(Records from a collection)
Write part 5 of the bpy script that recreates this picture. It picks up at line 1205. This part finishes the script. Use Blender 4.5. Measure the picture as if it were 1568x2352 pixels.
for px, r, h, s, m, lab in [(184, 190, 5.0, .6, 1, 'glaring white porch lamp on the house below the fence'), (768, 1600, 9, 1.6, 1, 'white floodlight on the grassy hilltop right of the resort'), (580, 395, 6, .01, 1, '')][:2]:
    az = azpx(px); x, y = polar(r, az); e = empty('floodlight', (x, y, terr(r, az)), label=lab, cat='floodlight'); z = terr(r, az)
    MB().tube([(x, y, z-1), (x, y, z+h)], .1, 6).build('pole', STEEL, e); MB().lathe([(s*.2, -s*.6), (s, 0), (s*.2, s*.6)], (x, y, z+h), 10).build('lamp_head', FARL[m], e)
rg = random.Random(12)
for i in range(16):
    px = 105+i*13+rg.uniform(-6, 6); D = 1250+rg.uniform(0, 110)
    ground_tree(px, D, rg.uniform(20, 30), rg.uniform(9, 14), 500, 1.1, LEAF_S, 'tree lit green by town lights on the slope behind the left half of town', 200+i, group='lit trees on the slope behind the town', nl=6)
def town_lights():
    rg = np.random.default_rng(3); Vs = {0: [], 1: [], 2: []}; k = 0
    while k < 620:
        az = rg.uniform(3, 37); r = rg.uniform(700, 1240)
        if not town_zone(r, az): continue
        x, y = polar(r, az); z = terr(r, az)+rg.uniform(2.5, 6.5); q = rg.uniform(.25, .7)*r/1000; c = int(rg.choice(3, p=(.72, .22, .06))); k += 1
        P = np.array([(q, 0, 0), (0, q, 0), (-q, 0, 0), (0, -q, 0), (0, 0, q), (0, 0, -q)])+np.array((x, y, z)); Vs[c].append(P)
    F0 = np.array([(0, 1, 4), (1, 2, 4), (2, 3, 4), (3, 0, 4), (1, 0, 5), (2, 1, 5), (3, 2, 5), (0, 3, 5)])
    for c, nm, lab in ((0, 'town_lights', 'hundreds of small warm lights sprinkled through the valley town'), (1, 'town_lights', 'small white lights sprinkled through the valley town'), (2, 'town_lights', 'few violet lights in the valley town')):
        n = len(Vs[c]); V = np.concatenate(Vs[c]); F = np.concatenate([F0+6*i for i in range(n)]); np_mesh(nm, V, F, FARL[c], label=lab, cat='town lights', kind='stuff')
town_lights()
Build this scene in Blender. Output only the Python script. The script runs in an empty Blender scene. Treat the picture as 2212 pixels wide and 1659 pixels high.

What the task requires: Go through the records and print each one exactly.

Reply:
Write part 5 of the bpy script that recreates this picture. It picks up at line 1205. This part finishes the script. Use Blender 4.5. Measure the picture as if it were 1568x2352 pixels.
for px, r, h, s, m, lab in [(184, 190, 5.0, .6, 1, 'glaring white porch lamp on the house below the fence'), (768, 1600, 9, 1.6, 1, 'white floodlight on the grassy hilltop right of the resort'), (580, 395, 6, .01, 1, '')][:2]:
    az = azpx(px); x, y = polar(r, az); e = empty('floodlight', (x, y, terr(r, az)), label=lab, cat='floodlight'); z = terr(r, az)
    MB().tube([(x, y, z-1), (x, y, z+h)], .1, 6).build('pole', STEEL, e); MB().lathe([(s*.2, -s*.6), (s, 0), (s*.2, s*.6)], (x, y, z+h), 10).build('lamp_head', FARL[m], e)
rg = random.Random(12)
for i in range(16):
    px = 105+i*13+rg.uniform(-6, 6); D = 1250+rg.uniform(0, 110)
    ground_tree(px, D, rg.uniform(20, 30), rg.uniform(9, 14), 500, 1.1, LEAF_S, 'tree lit green by town lights on the slope behind the left half of town', 200+i, group='lit trees on the slope behind the town', nl=6)
def town_lights():
    rg = np.random.default_rng(3); Vs = {0: [], 1: [], 2: []}; k = 0
    while k < 620:
        az = rg.uniform(3, 37); r = rg.uniform(700, 1240)
        if not town_zone(r, az): continue
        x, y = polar(r, az); z = terr(r, az)+rg.uniform(2.5, 6.5); q = rg.uniform(.25, .7)*r/1000; c = int(rg.choice(3, p=(.72, .22, .06))); k += 1
        P = np.array([(q, 0, 0), (0, q, 0), (-q, 0, 0), (0, -q, 0), (0, 0, q), (0, 0, -q)])+np.array((x, y, z)); Vs[c].append(P)
    F0 = np.array([(0, 1, 4), (1, 2, 4), (2, 3, 4), (3, 0, 4), (1, 0, 5), (2, 1, 5), (3, 2, 5), (0, 3, 5)])
    for c, nm, lab in ((0, 'town_lights', 'hundreds of small warm lights sprinkled through the valley town'), (1, 'town_lights', 'small white lights sprinkled through the valley town'), (2, 'town_lights', 'few violet lights in the valley town')):
        n = len(Vs[c]); V = np.concatenate(Vs[c]); F = np.concatenate([F0+6*i for i in range(n)]); np_mesh(nm, V, F, FARL[c], label=lab, cat='town lights', kind='stuff')
town_lights()
Build this scene in Blender. Output only the Python script. The script runs in an empty Blender scene. Treat the picture as 2212 pixels wide and 1659 pixels high.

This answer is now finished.